Se vem das águas a vida, e se aqui as águas vêm do Velho Chico, é para ele que a população de São Roque de Minas, aos pés da Serra da Canastra, se ajoelha. O rio que corta o Brasil para matar a sede de gente, planta e bicho, tem lá seu berço.
Nasce espremido nos chapadões, corre 2.700 km pelo país a saciar lavouras, inundar vidas e inspirar a arte das carrancas.
Elas são famosas no nordeste, as carrancas da foz do São Francisco.
Mas pouca gente sabe que o primeiro carranqueiro do São Francisco não está onde o rio se faz mar, entre Sergipe e Alagoas, mas onde ele faz rio.
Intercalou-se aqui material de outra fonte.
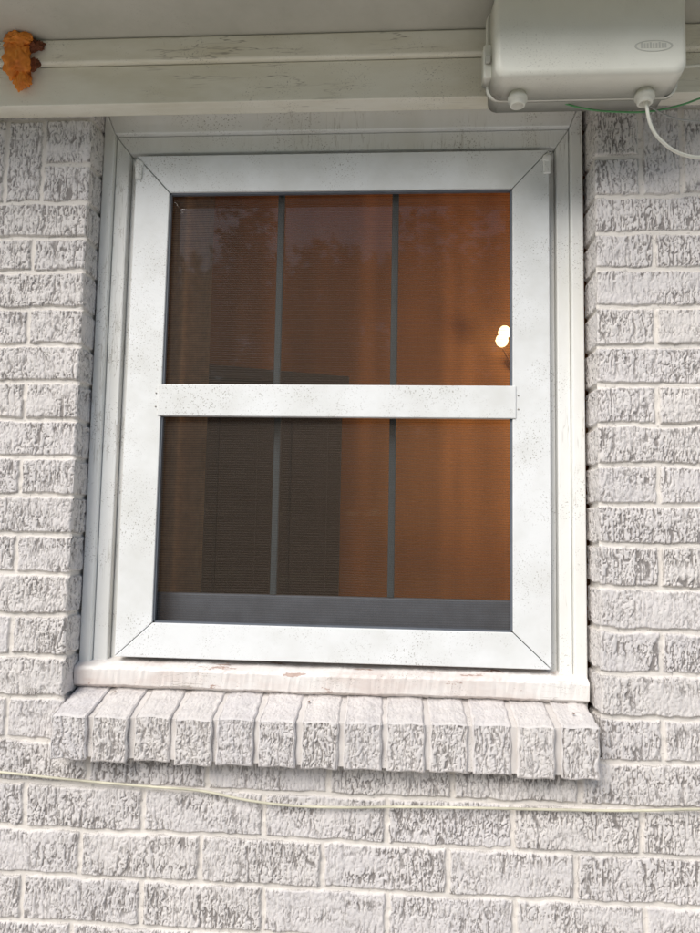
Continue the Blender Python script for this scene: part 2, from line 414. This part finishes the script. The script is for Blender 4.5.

Às margens da nascente, no cerrado mineiro nasceu Francisco das Chagas, xará do rio, como o pai e o avô.

Como o pai e o avô sempre trabalhou na roça, nunca estudou, mas só de olhar a terra, as árvores, os animais, virou ambientalista, sozinho, “aprendendo com a mãe natureza”, como ele diz.
Tocando a sanfona, lenha queimando no fogão, Chico mistura o café com um talho de queijo e um bom dedo de prosa, outro de seus talentos. Conta que se sente protegido de perto pelo santo padroeiro dos bichos e agraciado pelo rio que jorra água fresca no terreiro o ano inteiro.

“É um santo milagroso. Só São Francisco mesmo para ser um rio que ‘corre pra cima’. Nasce nas Minas Gerais e leva água para matar a sede dos nossos irmãos nordestinos”, afirma ele.
As carrancas do Chico Chagas surgem da afeição pela natureza.
Aprendeu com o avô, pescador e carranqueiro, que para entrar no São Francisco era preciso ter respeito, do contrário espíritos ruins que habitavam o leito viravam os barcos. As carrancas servem para afastar os maus agouros. Porém, Chico diz que não é ele quem cria as figuras.
“Cada pedaço de pau já vem com uma carranca dentro. A gente só lapida para ela aparecer. E nunca se deve cortar um galho para fazer a carranca. Só é permitido usar galhos secos, que a natureza já descartou”, explica ele, que sabe das coisas.